--- start ---

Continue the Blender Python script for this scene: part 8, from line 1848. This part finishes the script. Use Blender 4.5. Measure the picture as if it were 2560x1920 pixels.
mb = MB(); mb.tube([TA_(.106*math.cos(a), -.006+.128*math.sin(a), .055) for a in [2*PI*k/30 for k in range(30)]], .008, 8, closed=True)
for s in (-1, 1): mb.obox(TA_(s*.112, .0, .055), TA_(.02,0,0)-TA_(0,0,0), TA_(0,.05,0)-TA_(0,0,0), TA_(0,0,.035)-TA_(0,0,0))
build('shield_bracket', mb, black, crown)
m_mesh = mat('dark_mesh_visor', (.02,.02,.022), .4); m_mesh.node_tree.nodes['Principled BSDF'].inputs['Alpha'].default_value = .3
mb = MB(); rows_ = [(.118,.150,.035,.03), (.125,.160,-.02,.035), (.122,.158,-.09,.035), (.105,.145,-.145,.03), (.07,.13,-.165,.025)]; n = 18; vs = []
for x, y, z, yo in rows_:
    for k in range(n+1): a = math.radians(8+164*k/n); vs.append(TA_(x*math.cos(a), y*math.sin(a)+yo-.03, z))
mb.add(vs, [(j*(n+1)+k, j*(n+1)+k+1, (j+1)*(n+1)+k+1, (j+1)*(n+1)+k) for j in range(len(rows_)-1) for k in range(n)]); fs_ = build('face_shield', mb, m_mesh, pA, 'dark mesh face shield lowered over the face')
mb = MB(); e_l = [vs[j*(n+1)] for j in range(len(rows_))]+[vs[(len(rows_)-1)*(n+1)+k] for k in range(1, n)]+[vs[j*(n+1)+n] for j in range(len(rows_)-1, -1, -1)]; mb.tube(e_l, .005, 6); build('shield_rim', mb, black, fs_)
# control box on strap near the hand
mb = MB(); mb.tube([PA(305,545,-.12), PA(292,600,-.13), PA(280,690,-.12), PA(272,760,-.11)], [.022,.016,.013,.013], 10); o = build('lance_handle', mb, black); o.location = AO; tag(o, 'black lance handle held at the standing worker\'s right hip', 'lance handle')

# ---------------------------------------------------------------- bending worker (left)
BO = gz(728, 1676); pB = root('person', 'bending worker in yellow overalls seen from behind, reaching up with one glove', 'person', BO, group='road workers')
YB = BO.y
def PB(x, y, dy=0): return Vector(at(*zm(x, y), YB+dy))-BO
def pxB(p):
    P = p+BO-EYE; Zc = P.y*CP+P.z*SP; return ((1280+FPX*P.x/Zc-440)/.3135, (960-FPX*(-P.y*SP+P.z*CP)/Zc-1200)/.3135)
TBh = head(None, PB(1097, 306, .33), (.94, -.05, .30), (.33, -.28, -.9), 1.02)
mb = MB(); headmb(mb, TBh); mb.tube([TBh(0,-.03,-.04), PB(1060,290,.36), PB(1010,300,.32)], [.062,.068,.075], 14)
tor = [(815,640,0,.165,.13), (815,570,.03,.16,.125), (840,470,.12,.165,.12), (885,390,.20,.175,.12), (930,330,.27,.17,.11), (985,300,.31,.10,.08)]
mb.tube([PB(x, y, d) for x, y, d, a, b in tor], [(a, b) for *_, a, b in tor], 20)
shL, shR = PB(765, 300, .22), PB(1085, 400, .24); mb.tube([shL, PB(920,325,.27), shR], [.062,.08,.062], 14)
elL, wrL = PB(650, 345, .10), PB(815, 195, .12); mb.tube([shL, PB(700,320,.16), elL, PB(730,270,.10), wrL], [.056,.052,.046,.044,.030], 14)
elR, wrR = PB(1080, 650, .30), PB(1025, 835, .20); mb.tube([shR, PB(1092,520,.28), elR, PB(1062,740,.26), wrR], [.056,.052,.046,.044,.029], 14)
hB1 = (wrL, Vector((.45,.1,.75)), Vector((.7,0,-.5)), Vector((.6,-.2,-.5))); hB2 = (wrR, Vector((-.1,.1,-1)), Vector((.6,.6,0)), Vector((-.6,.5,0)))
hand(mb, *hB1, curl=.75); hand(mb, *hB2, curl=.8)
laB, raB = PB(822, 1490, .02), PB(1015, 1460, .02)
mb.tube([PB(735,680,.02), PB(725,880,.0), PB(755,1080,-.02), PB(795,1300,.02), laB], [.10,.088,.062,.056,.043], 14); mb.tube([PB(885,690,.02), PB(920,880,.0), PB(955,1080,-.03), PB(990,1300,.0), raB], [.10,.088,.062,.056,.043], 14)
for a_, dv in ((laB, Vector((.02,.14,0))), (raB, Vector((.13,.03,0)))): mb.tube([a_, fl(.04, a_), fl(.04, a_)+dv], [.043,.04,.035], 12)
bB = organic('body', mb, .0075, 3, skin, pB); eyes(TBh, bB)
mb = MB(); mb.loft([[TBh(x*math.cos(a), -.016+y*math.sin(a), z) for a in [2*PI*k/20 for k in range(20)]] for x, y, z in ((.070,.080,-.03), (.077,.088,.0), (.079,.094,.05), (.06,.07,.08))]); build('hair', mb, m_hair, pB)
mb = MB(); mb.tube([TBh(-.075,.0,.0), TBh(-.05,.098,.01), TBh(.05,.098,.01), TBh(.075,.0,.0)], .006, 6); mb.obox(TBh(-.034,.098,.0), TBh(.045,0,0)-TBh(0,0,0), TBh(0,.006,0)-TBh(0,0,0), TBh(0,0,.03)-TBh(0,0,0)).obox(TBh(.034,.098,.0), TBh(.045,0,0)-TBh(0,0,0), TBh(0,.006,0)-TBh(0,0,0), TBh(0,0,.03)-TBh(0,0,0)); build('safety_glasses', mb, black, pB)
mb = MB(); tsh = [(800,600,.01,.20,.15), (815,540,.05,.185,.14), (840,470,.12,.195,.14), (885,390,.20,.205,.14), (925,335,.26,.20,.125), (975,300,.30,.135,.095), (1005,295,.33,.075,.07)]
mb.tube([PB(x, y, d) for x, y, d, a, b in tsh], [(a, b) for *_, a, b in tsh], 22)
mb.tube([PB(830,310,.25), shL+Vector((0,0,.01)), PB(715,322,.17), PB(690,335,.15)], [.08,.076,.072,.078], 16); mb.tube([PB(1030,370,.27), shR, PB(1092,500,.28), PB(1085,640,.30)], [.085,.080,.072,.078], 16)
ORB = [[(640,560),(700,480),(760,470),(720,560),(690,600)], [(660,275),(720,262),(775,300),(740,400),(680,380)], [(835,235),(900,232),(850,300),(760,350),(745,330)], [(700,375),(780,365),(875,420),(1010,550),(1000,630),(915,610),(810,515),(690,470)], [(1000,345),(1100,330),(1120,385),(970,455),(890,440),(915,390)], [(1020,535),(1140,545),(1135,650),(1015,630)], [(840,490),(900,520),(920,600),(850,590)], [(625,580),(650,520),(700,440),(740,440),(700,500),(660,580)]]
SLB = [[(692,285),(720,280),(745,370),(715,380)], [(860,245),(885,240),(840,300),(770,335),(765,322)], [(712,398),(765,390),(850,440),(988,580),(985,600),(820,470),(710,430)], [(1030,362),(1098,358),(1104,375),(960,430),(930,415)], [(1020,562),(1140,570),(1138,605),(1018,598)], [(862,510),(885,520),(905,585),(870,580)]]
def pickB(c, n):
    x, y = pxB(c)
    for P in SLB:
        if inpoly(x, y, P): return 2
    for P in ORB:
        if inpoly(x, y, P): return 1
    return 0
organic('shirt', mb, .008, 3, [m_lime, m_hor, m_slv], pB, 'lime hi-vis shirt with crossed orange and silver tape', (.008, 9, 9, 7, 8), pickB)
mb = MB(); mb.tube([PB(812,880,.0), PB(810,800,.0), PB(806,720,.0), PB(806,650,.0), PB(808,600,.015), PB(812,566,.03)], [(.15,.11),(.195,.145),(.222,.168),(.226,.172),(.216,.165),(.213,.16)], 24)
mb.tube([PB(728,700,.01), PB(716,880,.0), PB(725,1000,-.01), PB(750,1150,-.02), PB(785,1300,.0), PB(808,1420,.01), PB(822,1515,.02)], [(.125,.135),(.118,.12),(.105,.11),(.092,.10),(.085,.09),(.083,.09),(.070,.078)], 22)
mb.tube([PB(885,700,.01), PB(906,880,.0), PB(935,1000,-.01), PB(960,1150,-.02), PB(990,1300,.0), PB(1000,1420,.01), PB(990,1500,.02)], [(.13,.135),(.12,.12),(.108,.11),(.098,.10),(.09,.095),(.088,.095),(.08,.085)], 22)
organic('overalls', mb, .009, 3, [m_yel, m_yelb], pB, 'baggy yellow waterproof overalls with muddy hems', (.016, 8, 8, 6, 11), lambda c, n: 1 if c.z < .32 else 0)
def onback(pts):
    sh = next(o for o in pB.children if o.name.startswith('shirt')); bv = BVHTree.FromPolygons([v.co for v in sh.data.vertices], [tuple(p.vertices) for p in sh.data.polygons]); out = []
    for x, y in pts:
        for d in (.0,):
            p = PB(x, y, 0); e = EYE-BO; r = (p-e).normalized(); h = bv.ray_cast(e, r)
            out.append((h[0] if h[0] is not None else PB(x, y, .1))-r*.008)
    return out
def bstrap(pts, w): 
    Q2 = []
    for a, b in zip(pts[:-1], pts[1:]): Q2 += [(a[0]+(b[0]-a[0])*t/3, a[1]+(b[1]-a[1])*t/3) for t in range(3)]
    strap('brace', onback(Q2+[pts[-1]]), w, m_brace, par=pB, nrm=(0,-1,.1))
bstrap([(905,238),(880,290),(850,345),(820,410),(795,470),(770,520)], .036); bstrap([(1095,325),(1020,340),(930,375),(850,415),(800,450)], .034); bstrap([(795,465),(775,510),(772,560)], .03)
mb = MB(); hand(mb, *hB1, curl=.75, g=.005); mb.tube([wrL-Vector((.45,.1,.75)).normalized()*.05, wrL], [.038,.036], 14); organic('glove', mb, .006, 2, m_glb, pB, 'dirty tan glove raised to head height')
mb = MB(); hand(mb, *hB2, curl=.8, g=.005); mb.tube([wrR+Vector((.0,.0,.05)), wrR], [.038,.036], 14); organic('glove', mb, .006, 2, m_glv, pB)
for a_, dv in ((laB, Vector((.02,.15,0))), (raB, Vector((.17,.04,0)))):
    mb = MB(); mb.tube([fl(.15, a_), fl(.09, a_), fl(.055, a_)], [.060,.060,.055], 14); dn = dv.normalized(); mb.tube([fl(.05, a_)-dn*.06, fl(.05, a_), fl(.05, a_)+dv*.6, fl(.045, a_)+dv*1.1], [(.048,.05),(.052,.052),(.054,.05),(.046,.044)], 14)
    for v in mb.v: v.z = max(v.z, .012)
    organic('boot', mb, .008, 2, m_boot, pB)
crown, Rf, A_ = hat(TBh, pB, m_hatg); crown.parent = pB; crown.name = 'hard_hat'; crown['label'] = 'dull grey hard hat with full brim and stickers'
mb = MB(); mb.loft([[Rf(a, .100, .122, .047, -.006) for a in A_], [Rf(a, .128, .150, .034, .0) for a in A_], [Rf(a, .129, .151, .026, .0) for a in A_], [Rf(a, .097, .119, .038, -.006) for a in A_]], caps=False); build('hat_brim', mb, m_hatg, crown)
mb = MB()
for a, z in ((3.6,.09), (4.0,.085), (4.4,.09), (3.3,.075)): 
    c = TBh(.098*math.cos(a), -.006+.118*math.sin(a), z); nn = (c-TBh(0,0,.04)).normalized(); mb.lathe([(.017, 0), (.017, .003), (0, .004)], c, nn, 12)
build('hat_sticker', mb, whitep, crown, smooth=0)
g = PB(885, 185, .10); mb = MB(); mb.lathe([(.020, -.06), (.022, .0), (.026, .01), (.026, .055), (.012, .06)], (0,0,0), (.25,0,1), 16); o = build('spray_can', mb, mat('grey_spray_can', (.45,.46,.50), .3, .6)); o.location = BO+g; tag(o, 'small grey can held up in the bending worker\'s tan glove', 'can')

--- end ---

- [Aim]: Repeat, word for word, the lines from the opening of the material through the line containing "hip', 'lance handle')".

- [Worked answer]:
Continue the Blender Python script for this scene: part 8, from line 1848. This part finishes the script. Use Blender 4.5. Measure the picture as if it were 2560x1920 pixels.
mb = MB(); mb.tube([TA_(.106*math.cos(a), -.006+.128*math.sin(a), .055) for a in [2*PI*k/30 for k in range(30)]], .008, 8, closed=True)
for s in (-1, 1): mb.obox(TA_(s*.112, .0, .055), TA_(.02,0,0)-TA_(0,0,0), TA_(0,.05,0)-TA_(0,0,0), TA_(0,0,.035)-TA_(0,0,0))
build('shield_bracket', mb, black, crown)
m_mesh = mat('dark_mesh_visor', (.02,.02,.022), .4); m_mesh.node_tree.nodes['Principled BSDF'].inputs['Alpha'].default_value = .3
mb = MB(); rows_ = [(.118,.150,.035,.03), (.125,.160,-.02,.035), (.122,.158,-.09,.035), (.105,.145,-.145,.03), (.07,.13,-.165,.025)]; n = 18; vs = []
for x, y, z, yo in rows_:
    for k in range(n+1): a = math.radians(8+164*k/n); vs.append(TA_(x*math.cos(a), y*math.sin(a)+yo-.03, z))
mb.add(vs, [(j*(n+1)+k, j*(n+1)+k+1, (j+1)*(n+1)+k+1, (j+1)*(n+1)+k) for j in range(len(rows_)-1) for k in range(n)]); fs_ = build('face_shield', mb, m_mesh, pA, 'dark mesh face shield lowered over the face')
mb = MB(); e_l = [vs[j*(n+1)] for j in range(len(rows_))]+[vs[(len(rows_)-1)*(n+1)+k] for k in range(1, n)]+[vs[j*(n+1)+n] for j in range(len(rows_)-1, -1, -1)]; mb.tube(e_l, .005, 6); build('shield_rim', mb, black, fs_)
# control box on strap near the hand
mb = MB(); mb.tube([PA(305,545,-.12), PA(292,600,-.13), PA(280,690,-.12), PA(272,760,-.11)], [.022,.016,.013,.013], 10); o = build('lance_handle', mb, black); o.location = AO; tag(o, 'black lance handle held at the standing worker\'s right hip', 'lance handle')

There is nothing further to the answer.